Monday, December 14, 2009

My Dad


So he’s not really my dad. Technically, he’s not even a step dad. However, if I say ‘Dad’, this is whom I am talking about. His name is Kerry.
Kerry met my mom when I was just a little squirt. My mother was living in Troy and dating a guy named Jimmy, known to all as ‘Bubba’ and Kerry was his best bud. So one day, when Bubba came over, he brought Kerry with him. I don’t’ remember this first meeting, but Dad does. He says that the first thing I did was insisting on showing him my room, which was carpeted with floor-to-floor toys. The second interaction was later in the evening, when I spilled whatever it was I was eating all down my front. He said “little girl, you have food on your shirt.” and then I ran off screaming and had a nice little hissy fit.
I wouldn’t say it was a very good indicator of the future.
A few years later, he came across my mother again, and asked her out. Or maybe she asked him out, I don’t know. All I know is that I was about 6 years old when Kerry started to occasionally baby-sit me when mom went out to contra dances and jams. He’d come over in his old beater of a car, with his dog and a bucket of Kentucky Fried Chicken, and we would hang out on the porch. Northwest befriended the dog across the street, a playful lady White German Shepard named Timber. A few memories from this time jump out at me, like the night I wanted to blast my one cassette of Disney TV show theme songs, specifically the theme song to Rescue Rangers. Or how, whenever Kerry went inside, I would get Northwest all worked up by saying over and over “where’s Kerry?!?!”
After awhile, due to a raise in rent at the house in Batesville, my mother decided to move us in to the small trailer out towards Scottsville that Kerry lived in for free, because it was owned by one of his best buds and business partner. I was in Connecticut for the move, and when I came home to Virginia at the end of summer, it was too a new room and the beginning of a new school year at a new school, but the biggest change was now I lived in a home with an adult male for the first time since I was 3. Best of all, Kerry didn’t drink, and was perfectly willing to play with me. He read me bedtime stories, he listened to my childish blathering, and on rainy days, he would come up with brilliant new ways to dress up the dogs.
Kerry is a creative guy. When he was a preteen, his buds and him actually made a full-length film about Doc Savage, plus short films, everything from horror to Batman spoofs. In his 20’s he was in a punk rock band, in which he wrote much of the lyrics. I think this is where I get my own creative sensibilities. He didn’t just read stories, he would make up funny voices and brought them to life, he made up songs about the dogs and we would sing them, and he always encouraged me to add in.
One of the best nights ever, he had both my mother and me in stitches.
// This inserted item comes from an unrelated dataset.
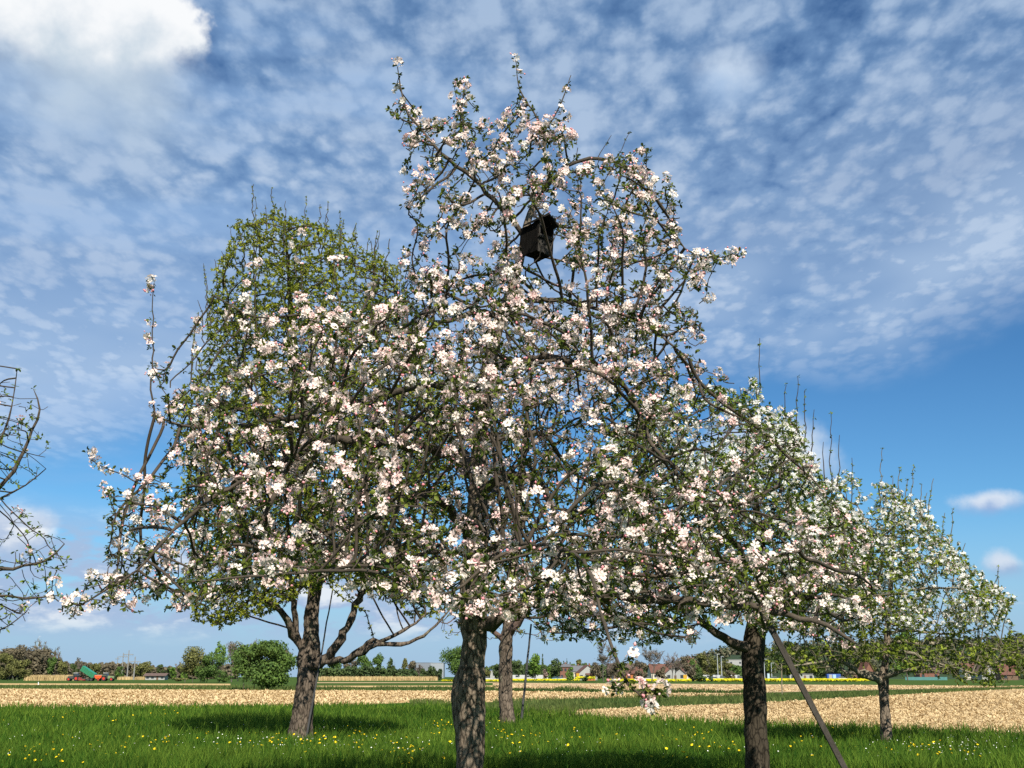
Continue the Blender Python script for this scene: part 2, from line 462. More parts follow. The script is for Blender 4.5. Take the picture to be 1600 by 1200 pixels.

It was nearing Christmas and I had a children’s book about how on Christmas Eve all animals could talk and would get together and have a party. Kerry made up our own version. It centers around all of our dogs and the animals from the neighborhood who where given roles in the Slate Hill Christmas party in our neighbors Bill’s shed.
To this day, our odd little family has its own language. I suppose every family has its version, but I like to think ours is a bit crazier and a bit more elaborate then most. This was Kerry’s influence.
He influences much of my life. Most of the things I like or I believe can be traced back to him. I already liked Rock and Roll when I came to the Trailer, but it was Kerry that refined my taste and introduced me to bands like King Crimson, The Ramones, X-Ray Spex, T-Rex and Deep Purple. Kerry was the one that taught me how to defend myself, both with and without firearms. His concern over my safety is still obvious. He still goes and checks my house gun every so often. He likes to know where I am, although, he often try’s to act like that’s not what he’s doing now that I’m in my 20’s. He is the reason I believe so strongly in the Bill of Rights and a limited federal government. With me he shared the stories of his life, the lesson’s he learned.
He told me once that one reason he gravitated to my mother was because he wanted a child. I was perfect, because I needed a father. His first inkling that I would be his child was one night when we went to the Circus. During the performance, I leaned back against his knee. I remember asking my mother if I could call him ‘Dad’, she told me to ask him and he said yes.
Now I don’t really remember not thinking of him as ‘Dad’.